Comecei a fazer congelado nas casas. Tinha muita freguesa de televisão. Uma era diretora da [apresentadora] Silvia Poppovic, na Bandeirantes. Um dia ela falou: “Palmira, você é tão falante, não quer participar de uma pauta?”. Eu não tinha nem roupa para pôr, porque eu queria que as minhas filhas andassem bem arrumadas. Eram umas roupinhas de feira mesmo.

Levei uma cestinha de massa de pão cheia de empadinha. Dei para a diretora: “Olha, põe no camarim e fala para ela experimentar”. Mas ela colocou em uma mesinha no estúdio.

O programa foi um sucesso. Acho que a Ana Maria [Braga, apresentadora] estava assistindo. No outro dia, ligaram e eu não tinha telefone. Minha filha pegava as encomendas para mim. Ela disse: “Mãe, tão ligando para você da Record e querem que você vá lá”. Falei: “Programa Note e Anote? O que é filha? Não assisto”.
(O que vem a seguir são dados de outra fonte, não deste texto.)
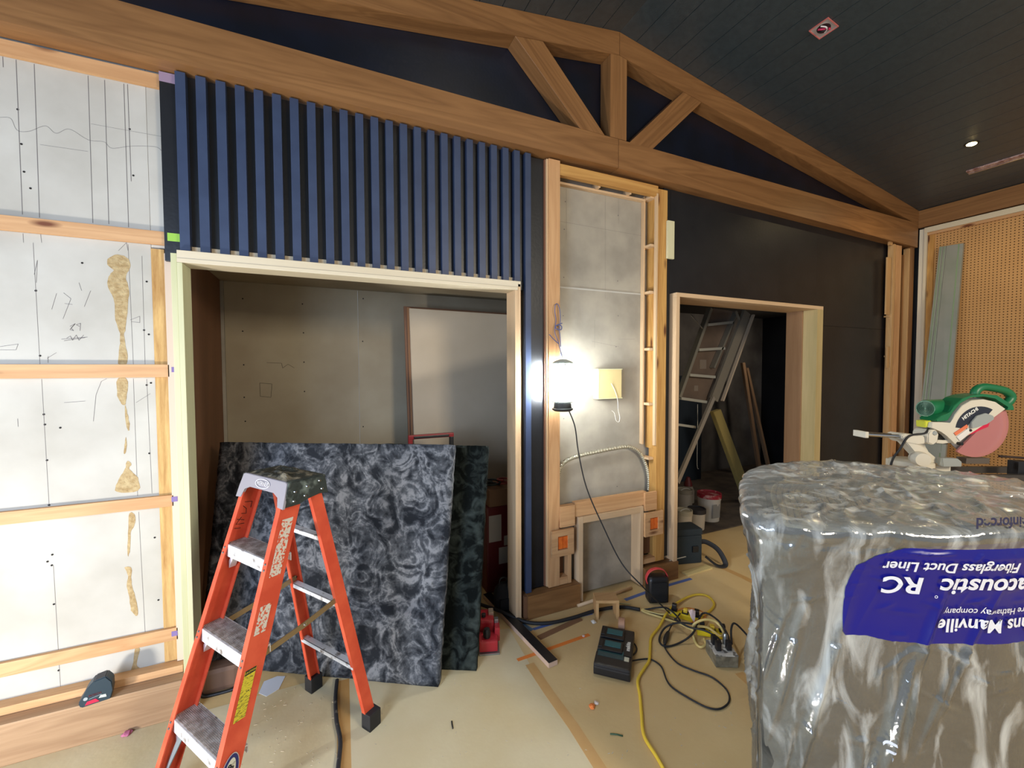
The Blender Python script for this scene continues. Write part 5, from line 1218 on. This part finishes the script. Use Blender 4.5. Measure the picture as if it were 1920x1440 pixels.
    bm = bmesh.new(); bm_box(bm, (-.04, -.0, -.06), (.12, .20, -.022), Mw, .006); from_bm('base', bm, WHT, t)
    # clamp
    lathe('clamp_knob', [(0, 0), (.008, 0), (.008, .02), (0, .02)], BLKPL, axis_m(q(1783, 829, -.03), -ay), t, 10)
    plate('pipe_joint', [(1728, 789), (1741, 788), (1742, 800), (1729, 801)], -.01, .04, plain('yellow_green_tape', 206, 206, 60, .5), .003)
    tube('saw_cord', [q(1740, 800, .0), q(1722, 810, -.03), q(1700, 813, -.03), q(1688, 820, -.03), q(1680, 840, -.02), q(1672, 866, 0), q(1668, 930, .02)], .005, RUBBER, t, 6, 8)
    # stand
    st = thing('saw_stand', 'dark folding work stand under the mitre saw, mostly hidden by the roll', 'stand', (o0.x, o0.y, 0))
    zt_ = o0.z-.062
    z0 = o0.z
    for s1 in (-1, 1):
        bm = bmesh.new(); bm_box(bm, (-.45, -.03 if s1 < 0 else .14, zt_-z0-.035), (.78, 0 if s1 < 0 else .17, zt_-z0-.001), Mw, .003); from_bm('beam', bm, plain('stand_grey', 74, 70, 66, .5, .4), st)
        for s2 in (-.4, .7):
            A = Mw @ Vector((s2, .07+.08*s1, 0)); A.z = zt_-.037; B = Mw @ Vector((s2+(.1 if s2 > 0 else -.02), .07+.26*s1, 0)); B.z = .012
            tube('leg', [A, B], .014, plain('stand_leg', 70, 66, 62, .5, .4), st, 0, 10)
    bm = bmesh.new(); bm_box(bm, ((1812-1740)*S, .0, 0), ((1856-1740)*S, .05, .03), Mw @ Matrix.Translation((0, 0, -.012)), .003); from_bm('work_support', bm, plain('support_grey', 104, 94, 84, .5, .4), st)
    t3 = thing('bar_clamp', 'dark bar clamp at the right edge behind the wrapped roll', 'clamp', q(1905, 860))
    a, b = q(1886, 858, .03), q(1990, 866, .03)
    tube('bar', [a, b], .006, plain('rusty_bar', 60, 46, 40, .6, .5), t3, 0, 8)
    bm = bmesh.new(); bm_box(bm, ((1910-1740)*S, .0, -.09), ((1935-1740)*S, .05, .0), Mw, .004); from_bm('jaw', bm, BLKPL, t3)
saw()

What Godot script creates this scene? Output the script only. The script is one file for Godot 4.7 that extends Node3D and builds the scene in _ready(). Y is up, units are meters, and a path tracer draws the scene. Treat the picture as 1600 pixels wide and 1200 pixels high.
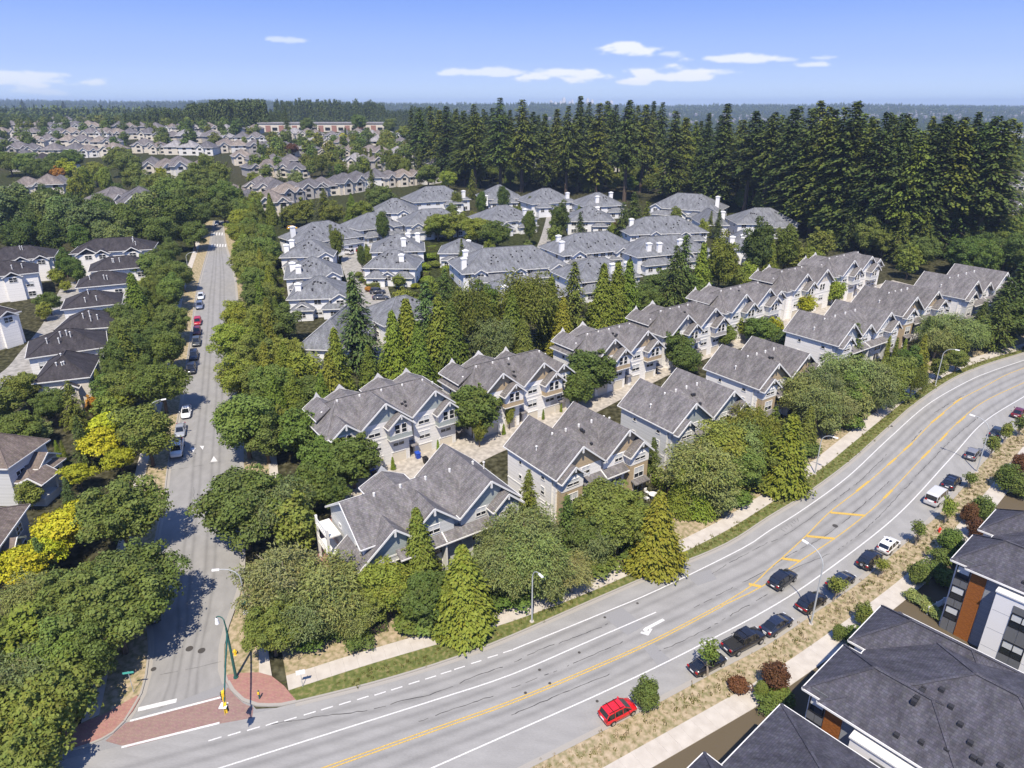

No dia seguinte, fui e falei com a Ana Maria. Fiz a cestinha com bolo de laranja. Não tinha, naquela época, nem mesa. Falei para um rapaz: “Dá para arrumar duas caixas e colocar em cima de um cavalete?”. Ele fez uma mesa. Coloquei uma toalha de linho, pratos bonitos, xícara, leite numa vasilha, café em outra. A Ana Maria ficou apaixonada quando viu aquilo.

Comecei a ir toda segunda. E a trabalhar muito mesmo. Receber muita proposta. Fiquei lá seis anos com ela.

A senhora se sentiu à vontade desde o começo?

Sabe o que acontece comigo? Não tenho aquela ganância de aparecer na televisão. Eu sabia que era um trabalho que estava fazendo e que ia render mais para eu pagar minhas contas.

Até hoje não tenho ganância. Quero agradar as pessoas, mostrar que elas também podem. Uma pessoa humilde, que veio do nada, e pode.

“Eu me casei e comecei a fazer o Mobral à noite para terminar os estudos. Mas meu marido era muito ciumento e falava que eu ia atrás de outras pessoas, de homem”

Qual é o maior orgulho da senhora?

São minhas três filhas. Pude dar para elas tudo o que não tive: uma faculdade, bom casamento. Não sou revoltada porque eu não tive o que pude dar para as minhas filhas.

Há algum arrependimento na carreira?

Na minha carreira, não. Só tenho arrependimento de não ter feito uma faculdade e terminar meus estudos. [Chora.]

Até que ano a senhora estudou?

Até o terceiro ano do primário. Eu me casei e comecei a fazer o Mobral à noite para terminar os estudos. Mas meu marido era muito ciumento e falava que eu ia atrás de outras pessoas, de homem. Isso jamais me interessou. Eu queria vencer para poder... [Chora.] Para poder saber melhor. Mas a vida me ensinou. O que eu sei, a vida me ensinou.

“Acho que não tem nada que [a idade] me atrapalha. Querendo fazer, eu faço mesmo”

sra. pensa em se aposentar?

[Ri.] Não. Não consigo.

Alguma reação de fã a emocionou?

Tinha uma que era moradora de rua que vivia embaixo de um viaduto. Na frente, tinha uma loja de eletrodomésticos e tinha televisão. Ela ficava assistindo – eu estava na Gazeta. Comprou as coisas e começou a vender salgadinho ali nas lojas. Quando ela mandou e-mail, já tinha comprado um computador e alugado uma casa, vendendo salgadinho que eu tinha ensinado. Isso daí me comoveu muito.

Em que a idade atrapalha?

[Ri.] Acho que não tem nada que me atrapalha. Querendo fazer, eu faço mesmo.